The Aztecs sustained a highly complex theology, which embraces the concept of multiplicity. Firstly, the Aztec story of the creation of the world chronicles the creation and destruction of multiple universes in a chronology which does not definitively acknowledge any particular universe as the true or even contemporary one. Instead there is a suggestion of multiple versions of events, with no hierarchy of correctness between them, and no mutually exclusive boundary. The concept, in essence, is that the cosmos is vast enough to embody multiple, perhaps conflicting, truths at the same time. This ideology is of particular interest to this production considering the multiple and conflicting but simultaneous endings of Henry Reyna’s story.

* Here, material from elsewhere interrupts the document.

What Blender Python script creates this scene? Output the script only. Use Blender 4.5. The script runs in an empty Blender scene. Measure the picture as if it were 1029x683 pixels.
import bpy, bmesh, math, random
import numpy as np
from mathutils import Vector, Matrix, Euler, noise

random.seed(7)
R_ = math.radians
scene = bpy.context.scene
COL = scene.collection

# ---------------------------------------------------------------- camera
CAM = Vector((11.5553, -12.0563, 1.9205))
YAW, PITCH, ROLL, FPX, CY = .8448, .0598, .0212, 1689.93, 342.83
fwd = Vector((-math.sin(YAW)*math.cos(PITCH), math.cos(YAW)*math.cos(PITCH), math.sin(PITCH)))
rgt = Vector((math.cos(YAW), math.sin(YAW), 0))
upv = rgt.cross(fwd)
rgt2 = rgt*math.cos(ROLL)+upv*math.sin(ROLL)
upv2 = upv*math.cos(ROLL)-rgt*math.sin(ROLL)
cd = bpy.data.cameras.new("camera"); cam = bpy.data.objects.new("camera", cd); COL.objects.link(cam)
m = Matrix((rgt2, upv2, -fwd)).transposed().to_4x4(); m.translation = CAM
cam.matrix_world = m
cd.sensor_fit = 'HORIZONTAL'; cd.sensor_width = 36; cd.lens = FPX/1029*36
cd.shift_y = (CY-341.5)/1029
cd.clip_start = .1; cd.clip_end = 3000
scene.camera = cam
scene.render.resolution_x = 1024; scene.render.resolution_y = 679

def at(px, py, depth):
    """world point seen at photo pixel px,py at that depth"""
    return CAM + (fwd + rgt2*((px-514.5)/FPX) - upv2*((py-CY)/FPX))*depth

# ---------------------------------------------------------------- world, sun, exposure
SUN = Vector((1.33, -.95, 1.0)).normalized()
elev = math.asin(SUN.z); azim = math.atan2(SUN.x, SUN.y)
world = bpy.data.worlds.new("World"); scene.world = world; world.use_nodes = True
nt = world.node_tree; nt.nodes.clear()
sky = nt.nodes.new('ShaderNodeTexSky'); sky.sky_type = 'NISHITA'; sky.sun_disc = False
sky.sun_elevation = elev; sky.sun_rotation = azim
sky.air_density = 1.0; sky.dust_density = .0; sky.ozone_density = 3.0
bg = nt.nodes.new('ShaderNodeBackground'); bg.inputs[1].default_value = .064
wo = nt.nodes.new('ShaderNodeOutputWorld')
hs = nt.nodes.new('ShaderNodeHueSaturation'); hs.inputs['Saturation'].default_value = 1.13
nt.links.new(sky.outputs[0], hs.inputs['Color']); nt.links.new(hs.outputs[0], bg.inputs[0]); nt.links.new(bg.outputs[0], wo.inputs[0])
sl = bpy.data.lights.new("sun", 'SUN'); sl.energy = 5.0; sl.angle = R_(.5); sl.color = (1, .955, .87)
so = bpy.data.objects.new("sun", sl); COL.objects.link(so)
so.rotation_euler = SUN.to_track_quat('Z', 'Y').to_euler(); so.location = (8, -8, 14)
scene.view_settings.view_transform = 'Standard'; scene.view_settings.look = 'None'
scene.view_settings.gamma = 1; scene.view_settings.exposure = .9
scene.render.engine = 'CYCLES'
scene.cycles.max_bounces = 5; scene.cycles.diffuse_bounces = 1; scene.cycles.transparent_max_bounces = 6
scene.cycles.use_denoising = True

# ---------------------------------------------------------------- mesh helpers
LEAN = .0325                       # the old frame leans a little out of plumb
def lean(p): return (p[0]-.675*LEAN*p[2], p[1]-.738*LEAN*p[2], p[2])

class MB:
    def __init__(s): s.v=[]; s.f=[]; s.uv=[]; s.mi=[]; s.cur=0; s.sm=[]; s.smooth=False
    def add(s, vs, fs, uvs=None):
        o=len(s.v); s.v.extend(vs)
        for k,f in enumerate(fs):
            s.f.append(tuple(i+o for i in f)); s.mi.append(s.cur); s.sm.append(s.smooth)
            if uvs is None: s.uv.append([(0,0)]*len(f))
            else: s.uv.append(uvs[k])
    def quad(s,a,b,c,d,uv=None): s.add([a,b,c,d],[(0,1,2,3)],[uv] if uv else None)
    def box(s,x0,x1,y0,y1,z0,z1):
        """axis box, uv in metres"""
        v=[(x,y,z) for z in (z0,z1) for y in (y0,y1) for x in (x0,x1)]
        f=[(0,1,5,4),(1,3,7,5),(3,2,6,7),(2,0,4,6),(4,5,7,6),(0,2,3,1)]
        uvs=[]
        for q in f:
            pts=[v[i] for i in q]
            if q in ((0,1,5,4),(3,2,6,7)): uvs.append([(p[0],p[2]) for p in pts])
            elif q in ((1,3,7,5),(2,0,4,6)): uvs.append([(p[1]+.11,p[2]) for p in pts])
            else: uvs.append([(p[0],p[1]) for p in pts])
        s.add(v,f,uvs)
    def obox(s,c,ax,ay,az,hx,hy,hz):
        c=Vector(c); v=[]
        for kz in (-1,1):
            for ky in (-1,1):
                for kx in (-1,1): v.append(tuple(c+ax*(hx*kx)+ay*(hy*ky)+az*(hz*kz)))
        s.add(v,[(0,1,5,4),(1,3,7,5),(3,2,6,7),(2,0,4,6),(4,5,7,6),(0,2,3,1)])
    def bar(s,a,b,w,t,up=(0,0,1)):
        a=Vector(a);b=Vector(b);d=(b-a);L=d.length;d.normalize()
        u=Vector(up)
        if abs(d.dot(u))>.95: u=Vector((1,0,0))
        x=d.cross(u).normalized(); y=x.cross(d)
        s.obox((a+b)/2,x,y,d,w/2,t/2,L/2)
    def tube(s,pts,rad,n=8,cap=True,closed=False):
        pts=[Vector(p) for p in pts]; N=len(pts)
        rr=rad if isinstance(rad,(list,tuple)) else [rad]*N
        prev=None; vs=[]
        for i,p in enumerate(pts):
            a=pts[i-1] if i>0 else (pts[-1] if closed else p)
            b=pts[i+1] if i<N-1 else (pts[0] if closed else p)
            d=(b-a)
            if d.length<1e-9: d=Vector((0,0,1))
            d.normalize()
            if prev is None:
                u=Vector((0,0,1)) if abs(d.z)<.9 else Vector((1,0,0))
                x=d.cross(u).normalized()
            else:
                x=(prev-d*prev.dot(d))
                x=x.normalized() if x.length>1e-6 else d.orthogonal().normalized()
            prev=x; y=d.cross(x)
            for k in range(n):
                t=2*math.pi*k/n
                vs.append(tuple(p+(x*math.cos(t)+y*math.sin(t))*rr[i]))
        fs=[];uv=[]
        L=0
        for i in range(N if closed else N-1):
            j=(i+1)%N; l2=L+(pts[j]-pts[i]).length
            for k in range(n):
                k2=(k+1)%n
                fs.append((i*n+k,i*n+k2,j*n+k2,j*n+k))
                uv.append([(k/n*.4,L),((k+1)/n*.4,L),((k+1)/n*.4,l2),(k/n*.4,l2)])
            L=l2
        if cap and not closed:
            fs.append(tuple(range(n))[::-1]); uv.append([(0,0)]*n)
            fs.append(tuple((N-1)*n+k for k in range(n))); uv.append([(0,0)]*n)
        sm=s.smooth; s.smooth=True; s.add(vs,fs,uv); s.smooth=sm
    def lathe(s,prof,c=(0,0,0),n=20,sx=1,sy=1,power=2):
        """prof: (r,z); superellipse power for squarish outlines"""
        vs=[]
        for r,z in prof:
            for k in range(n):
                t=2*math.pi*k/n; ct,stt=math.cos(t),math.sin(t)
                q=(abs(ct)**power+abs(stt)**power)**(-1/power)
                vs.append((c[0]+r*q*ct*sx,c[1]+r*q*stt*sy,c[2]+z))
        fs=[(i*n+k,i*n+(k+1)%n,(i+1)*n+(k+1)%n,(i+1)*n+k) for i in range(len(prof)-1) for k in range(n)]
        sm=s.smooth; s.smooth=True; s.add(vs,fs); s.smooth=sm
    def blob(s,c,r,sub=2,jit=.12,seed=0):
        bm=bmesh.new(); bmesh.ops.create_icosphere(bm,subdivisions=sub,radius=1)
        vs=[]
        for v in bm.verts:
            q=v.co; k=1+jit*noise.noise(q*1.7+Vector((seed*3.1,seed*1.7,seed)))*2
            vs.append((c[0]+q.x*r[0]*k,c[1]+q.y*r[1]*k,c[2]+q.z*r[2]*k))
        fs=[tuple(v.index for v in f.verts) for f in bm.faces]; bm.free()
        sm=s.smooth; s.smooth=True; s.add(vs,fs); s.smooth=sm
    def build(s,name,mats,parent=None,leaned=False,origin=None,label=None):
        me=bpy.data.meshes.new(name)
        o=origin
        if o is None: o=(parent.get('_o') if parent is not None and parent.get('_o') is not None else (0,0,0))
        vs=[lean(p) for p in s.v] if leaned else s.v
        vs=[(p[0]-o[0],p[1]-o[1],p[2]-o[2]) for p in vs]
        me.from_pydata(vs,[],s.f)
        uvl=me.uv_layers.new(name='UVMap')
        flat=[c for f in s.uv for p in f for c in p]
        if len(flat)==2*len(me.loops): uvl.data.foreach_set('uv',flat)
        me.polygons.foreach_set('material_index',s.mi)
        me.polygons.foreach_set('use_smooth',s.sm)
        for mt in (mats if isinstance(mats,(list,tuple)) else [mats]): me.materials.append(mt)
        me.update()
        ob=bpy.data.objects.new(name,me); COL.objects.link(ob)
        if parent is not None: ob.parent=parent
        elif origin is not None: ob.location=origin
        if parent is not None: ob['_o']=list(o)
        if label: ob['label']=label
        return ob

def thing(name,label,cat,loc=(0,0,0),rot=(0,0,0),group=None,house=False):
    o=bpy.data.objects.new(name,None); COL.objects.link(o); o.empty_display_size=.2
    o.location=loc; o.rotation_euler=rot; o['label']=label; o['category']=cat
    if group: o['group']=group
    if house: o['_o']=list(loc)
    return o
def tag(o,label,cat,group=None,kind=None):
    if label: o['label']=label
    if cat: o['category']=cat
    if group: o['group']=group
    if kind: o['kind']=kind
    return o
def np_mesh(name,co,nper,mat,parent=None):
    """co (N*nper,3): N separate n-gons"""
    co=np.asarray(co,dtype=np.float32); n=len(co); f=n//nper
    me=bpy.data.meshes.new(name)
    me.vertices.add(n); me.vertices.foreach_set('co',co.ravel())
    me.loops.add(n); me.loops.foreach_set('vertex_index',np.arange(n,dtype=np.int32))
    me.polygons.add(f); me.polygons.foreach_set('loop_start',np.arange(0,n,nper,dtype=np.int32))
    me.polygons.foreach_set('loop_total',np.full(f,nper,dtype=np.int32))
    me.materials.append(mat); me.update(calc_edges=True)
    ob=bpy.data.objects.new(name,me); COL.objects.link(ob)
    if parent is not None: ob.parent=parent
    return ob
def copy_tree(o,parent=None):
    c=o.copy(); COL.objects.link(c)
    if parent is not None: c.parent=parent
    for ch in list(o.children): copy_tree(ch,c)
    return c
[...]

Tezcatlipoca, the Smoking Mirror, Lord of the Night Sky

A second way in which Aztec Mythology highlights multiplicity is in its appreciation of the opposing forces of order and chaos. An important thing to note when examining this binary in the context of Aztec culture is that neither one of these concepts is considered objectively good or evil. The god Quetzalcoatl is associated with harmony, order, and daylight. Meanwhile his brother and counterpart Tezcatlipoca is a trickster god of conflict, chaos and is often associated with night, which to the Aztecs was a time where the boundary between the natural and the supernatural blurred, inviting dynamic spiritual change. Tezcatlipoca and his reflections in modern media, of which El Pachuco is a prime example, are often lampooned by white western audiences for two reasons. One of course is either conscious or unconscious racist rejections of indigenous theological concepts. Two, because any figure which suggests the image of Tezcatlipoca is going to, by its nature, upset the status quo. Christianity tends to demonize divine trickster figures, and the Catholic church has put a monumental amount of historical and contemporary effort into linking the images of more cthonic divine figures to its own images of Satan. But in Aztec cosmology, Tezcatlipoca is no more or less good or evil than his brother, Quetzalcoatl. Nor are the concepts he embodies any more or less important to cultural discourse or spiritual wellness.